Is your article salable?

A few days back I was asked, in response to an earlier post "When do you write travel in first person?", to elaborate on how one can use the deductive method to see if your article is salable, and where. (The writer first saw this concept in my book, The Travel Writer's Guide, where I recommended the Readers Guide to Periodical Literature in the library as the first place to find out which paying publications used similar articles.)

Alas, his library no longer subscribed to the RGPL! So what's next, if you want to see who else wants copy about your topic, on the assumption that if they were interested once, they and other magazines that appeal to the same general audience will look fondly on something similar, but better, updated, a new slant, new revealed research, a new combination with another topic also of interes to that readership.

Three ways I now try to find potentially eager and generous buyers.

The first is still the RGPL, which may be in another, nearby library. Or it is far more likely to be in your own library's digital periodicals review--hiding in the computer bank they now subscribe to. Just ask the librarian how you can find articles in major magazines. Then list the publications where those about your topic appear, then hit the current Writer's Market to see other publications listed in the same category. (Use the earlier RGPLs, bound and around for probably 100 years, to see what was written about the topic in, say, 1956 or 1909.) The library's digital periodical guide may only go back five or ten years.

Our good friend Google.com has largely replaced the RGPL to find out what's currently available about almost anything. Hiding inside its references are clues to where your topic is best or most often reported. Find the publications cited there and you have a second way of seeing who is buying (and, one hopes, paying) for that topic.

But there's a hidden world out there usually revealed with one question to the reference librarian: What resource tools not here can I access through your library? Bingo. You usually have several, sometimes 20-30 places where topic digging is faster and better, like Nexus-Lexus or other places that make data, text, and references immediately accessible. I can do this through my Marin County system, and if that weren't available, I could do it through three of the four universities I attended (when we wrote with quills). They give me magic numbers and codes and the whole world opens up--free!

Incidentally, I seldom actually go to the library itself other than to take out a thriller-killer or pick up a book delivered there by interlibrary loan. I can use their catalog from my office. More magic numbers and codes! 

There's much more about the feasibility study in my book, and it's a critical set of steps in my seminars (which can be heard in my audio CD "How to Sell 75% of Your Travel Writing"). I also have a report that's available digitally called "Finding Topics for General and Travel Articles." It is more of a case study that explores the deductive process with an actual example. 

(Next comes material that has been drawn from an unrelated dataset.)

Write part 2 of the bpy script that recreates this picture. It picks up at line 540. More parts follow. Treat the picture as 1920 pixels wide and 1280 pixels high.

I hope this answers the reader's much appreciated question.

Gordon Burgett

   

 

January 04, 2008

Digital travel writing courses?

I was reading a Travelwriters.com blog that asked the title question above, and in the 67 or so responses I saw my book kindly referred to about five times as a very helpful tool. So I responded as well, and feel it fair to share the words with you, if you are interested. This was my reply:

"I saw my book kindly referred to in this thread so, first, thanks, and second, while I like the idea of digital help for travel writers (many digital instructors use my book), I think that lots of travel writers simply need to know what the process is that best uses their time/funds and is most likely to help create a core article that sells. Then they can multiply that income by reselling that core, reframed, again and again. In other words, if they can write like or better than what they read on the pages where they want to appear, mostly they need to know how to lay out a trip; what to do before, during, and after that trip; how to balance magazine and newspaper/newsletter pieces, and how to create a solid fact base before going that frees up lots of time once they are there. That's what The Travel Writer's Guide is all about, in book or CD form. (Please excuse the self plug!) For the better or more confident writers, it might be worth trying first before spending lots of money on online courses--or in conjunction with them. But if nothing I said makes sense, rush to the nearest computer and register!"

How could I even assume to know what's best for travel writers, especially new ones? I've offered "Writing Travel Articles That Sell!," a four-hour seminar based on the book's contents for almost 30 years now, to a guesstimate of 27,000+ attendees, and it gives me a great opportunity to see what parts of their preparation or skills they most need to have strengthened. Most can either write well enough to see print or never will get to that level (a wee minority), but what bewilders 100% of them is the labyrinthine process of selling to editors, and how to set up the trip and research to have something to sell profitably. So that's why I wrote my book the way I did, to resee the whole process from a strictly business approach, and to tell them that, if their writing is also in need of help, they should read three articles a day and use the analytical guide the book contains to pull the articles apart to see precisely how they are written--then write that way! No magic, no inside pull with the editor, nothing but old-fashioned understandable words that the reader wants to read.